Prompt: Only the number is wanted: how many lines of the data contain "addtube"?

#### Supplied material ####

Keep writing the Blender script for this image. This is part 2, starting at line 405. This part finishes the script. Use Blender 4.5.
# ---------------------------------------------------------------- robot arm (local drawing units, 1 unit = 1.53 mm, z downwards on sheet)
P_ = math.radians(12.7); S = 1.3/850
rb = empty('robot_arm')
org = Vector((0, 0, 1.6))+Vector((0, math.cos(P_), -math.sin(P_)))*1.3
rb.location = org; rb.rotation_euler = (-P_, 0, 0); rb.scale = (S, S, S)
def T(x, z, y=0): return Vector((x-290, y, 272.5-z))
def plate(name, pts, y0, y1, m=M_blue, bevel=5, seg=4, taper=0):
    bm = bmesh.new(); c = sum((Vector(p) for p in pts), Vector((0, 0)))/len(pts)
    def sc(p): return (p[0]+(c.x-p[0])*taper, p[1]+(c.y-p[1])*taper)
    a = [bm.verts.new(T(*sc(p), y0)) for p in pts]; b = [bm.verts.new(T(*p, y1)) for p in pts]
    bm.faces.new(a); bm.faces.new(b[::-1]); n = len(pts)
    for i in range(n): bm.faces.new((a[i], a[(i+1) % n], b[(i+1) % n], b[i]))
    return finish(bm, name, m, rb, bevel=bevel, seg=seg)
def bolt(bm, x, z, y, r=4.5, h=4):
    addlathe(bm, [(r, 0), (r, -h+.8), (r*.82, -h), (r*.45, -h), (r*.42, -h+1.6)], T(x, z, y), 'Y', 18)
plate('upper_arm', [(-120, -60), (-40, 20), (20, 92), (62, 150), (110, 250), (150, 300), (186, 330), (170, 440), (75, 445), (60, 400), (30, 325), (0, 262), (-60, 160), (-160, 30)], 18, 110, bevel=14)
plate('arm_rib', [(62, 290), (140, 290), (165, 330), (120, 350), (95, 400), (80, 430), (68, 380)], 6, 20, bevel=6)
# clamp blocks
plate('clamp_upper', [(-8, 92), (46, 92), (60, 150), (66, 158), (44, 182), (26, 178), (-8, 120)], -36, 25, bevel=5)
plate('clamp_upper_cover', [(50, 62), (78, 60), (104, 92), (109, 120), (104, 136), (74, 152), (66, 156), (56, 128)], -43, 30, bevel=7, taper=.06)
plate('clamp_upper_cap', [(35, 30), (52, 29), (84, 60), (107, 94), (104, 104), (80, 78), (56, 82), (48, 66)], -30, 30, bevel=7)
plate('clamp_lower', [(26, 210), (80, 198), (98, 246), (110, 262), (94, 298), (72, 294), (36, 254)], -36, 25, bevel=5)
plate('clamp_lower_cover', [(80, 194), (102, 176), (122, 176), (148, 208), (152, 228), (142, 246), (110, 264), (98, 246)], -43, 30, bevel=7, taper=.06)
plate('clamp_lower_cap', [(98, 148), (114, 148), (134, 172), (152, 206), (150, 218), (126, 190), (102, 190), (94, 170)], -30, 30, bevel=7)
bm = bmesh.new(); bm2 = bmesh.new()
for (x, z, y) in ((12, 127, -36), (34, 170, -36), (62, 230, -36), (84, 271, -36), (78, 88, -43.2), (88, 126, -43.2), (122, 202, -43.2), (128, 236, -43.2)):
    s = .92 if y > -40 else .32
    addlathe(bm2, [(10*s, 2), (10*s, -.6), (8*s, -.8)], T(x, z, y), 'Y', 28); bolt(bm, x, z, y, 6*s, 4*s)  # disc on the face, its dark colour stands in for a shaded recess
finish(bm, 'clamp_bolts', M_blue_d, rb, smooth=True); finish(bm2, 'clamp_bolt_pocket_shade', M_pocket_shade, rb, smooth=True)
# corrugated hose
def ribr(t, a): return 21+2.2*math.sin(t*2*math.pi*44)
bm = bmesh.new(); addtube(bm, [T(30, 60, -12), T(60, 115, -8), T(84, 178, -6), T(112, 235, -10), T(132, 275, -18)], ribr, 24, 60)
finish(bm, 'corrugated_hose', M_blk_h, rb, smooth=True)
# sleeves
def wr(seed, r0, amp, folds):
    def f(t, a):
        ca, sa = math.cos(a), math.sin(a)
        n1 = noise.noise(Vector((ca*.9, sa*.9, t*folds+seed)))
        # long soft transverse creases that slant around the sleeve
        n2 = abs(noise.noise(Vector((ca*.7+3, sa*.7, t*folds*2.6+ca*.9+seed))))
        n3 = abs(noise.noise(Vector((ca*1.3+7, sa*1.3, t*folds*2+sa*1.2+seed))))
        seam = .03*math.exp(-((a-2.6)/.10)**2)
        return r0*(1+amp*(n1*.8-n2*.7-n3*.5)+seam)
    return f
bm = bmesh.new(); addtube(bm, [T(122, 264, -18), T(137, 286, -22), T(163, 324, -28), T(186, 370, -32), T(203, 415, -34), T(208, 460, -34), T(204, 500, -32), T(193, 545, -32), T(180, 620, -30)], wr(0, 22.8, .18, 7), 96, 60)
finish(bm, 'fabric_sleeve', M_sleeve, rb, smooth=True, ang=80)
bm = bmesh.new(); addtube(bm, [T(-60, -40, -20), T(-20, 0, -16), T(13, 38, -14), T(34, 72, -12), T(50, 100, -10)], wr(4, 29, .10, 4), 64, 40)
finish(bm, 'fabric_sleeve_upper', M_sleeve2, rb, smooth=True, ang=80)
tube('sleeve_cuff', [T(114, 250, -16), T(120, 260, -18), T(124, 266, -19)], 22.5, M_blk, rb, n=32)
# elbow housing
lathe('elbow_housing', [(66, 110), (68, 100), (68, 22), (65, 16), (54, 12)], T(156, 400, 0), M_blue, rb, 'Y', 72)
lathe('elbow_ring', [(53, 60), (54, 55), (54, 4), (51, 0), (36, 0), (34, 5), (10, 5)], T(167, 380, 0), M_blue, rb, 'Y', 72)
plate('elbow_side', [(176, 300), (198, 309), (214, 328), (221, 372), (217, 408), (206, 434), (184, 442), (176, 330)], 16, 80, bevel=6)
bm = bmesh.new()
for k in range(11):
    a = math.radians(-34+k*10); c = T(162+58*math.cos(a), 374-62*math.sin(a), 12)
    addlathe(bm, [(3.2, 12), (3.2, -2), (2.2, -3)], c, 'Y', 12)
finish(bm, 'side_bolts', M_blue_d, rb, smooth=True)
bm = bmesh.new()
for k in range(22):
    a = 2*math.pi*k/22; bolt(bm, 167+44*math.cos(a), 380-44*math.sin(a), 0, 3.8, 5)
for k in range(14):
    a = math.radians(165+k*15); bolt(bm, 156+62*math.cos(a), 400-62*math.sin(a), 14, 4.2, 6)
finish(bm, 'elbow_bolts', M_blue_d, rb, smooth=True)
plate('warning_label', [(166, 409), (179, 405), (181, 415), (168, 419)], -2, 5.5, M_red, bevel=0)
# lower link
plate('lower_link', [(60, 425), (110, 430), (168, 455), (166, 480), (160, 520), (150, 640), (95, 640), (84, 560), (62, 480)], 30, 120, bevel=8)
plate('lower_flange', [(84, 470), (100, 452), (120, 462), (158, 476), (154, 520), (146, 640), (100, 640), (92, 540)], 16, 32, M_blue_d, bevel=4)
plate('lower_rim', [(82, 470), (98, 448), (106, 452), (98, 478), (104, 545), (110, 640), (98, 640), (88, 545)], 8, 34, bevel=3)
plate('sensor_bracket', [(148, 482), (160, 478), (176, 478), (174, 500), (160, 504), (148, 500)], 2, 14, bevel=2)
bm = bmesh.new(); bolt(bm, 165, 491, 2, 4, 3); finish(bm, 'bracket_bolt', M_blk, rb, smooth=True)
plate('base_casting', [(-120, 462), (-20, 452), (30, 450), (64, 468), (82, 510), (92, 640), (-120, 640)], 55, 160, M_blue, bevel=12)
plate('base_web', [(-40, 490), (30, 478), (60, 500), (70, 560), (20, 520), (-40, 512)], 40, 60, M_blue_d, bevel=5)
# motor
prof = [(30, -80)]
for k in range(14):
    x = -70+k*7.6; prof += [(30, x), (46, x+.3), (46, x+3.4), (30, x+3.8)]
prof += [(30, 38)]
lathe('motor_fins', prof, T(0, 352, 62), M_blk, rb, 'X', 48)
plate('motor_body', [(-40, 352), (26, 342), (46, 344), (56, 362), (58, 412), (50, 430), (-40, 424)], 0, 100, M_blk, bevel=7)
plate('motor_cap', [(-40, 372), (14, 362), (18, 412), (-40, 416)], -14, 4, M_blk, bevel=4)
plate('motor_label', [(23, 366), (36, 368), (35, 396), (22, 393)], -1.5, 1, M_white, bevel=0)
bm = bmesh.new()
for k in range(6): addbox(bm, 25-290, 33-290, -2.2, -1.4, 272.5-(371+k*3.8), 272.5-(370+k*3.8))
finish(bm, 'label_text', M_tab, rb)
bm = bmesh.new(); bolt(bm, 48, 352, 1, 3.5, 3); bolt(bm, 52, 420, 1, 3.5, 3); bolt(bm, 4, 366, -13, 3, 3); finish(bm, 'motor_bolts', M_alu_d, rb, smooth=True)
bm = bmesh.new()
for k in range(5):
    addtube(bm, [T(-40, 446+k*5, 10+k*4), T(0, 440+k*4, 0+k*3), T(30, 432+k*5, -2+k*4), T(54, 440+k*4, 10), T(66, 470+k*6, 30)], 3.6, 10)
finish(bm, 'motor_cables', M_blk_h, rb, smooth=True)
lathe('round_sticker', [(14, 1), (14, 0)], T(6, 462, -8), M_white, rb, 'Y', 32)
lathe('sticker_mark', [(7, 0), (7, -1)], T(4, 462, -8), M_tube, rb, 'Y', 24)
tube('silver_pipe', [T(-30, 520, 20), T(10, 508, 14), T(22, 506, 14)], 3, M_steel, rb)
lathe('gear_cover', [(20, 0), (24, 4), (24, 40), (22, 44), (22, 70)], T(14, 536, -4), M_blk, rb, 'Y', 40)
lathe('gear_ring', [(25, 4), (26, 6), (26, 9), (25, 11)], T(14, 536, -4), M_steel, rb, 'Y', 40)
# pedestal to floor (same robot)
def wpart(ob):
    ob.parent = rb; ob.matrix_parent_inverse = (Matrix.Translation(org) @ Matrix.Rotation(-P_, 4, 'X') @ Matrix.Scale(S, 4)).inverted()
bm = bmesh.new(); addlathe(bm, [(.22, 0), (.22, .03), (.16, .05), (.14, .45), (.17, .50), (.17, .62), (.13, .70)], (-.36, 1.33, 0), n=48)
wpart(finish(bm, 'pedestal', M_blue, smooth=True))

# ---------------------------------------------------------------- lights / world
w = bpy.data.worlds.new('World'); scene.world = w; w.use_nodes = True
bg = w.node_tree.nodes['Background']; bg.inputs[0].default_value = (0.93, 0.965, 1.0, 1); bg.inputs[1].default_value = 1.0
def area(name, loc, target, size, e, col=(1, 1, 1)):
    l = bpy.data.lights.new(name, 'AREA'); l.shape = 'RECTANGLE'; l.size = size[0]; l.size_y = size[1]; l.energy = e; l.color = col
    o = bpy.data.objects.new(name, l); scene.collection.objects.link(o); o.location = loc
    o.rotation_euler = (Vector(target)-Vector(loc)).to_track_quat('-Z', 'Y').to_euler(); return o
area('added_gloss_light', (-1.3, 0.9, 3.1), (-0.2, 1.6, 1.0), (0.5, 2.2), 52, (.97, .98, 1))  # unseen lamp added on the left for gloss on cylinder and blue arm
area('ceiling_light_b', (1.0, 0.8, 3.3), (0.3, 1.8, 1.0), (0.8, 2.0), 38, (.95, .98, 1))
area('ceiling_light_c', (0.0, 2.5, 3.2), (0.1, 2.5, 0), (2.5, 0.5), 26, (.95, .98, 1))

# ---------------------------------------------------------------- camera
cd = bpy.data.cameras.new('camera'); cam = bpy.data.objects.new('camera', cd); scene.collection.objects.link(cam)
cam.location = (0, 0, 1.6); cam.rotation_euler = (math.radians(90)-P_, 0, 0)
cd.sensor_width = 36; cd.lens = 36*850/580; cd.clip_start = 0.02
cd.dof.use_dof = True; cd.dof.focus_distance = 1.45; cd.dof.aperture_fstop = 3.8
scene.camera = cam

####

Final result: 4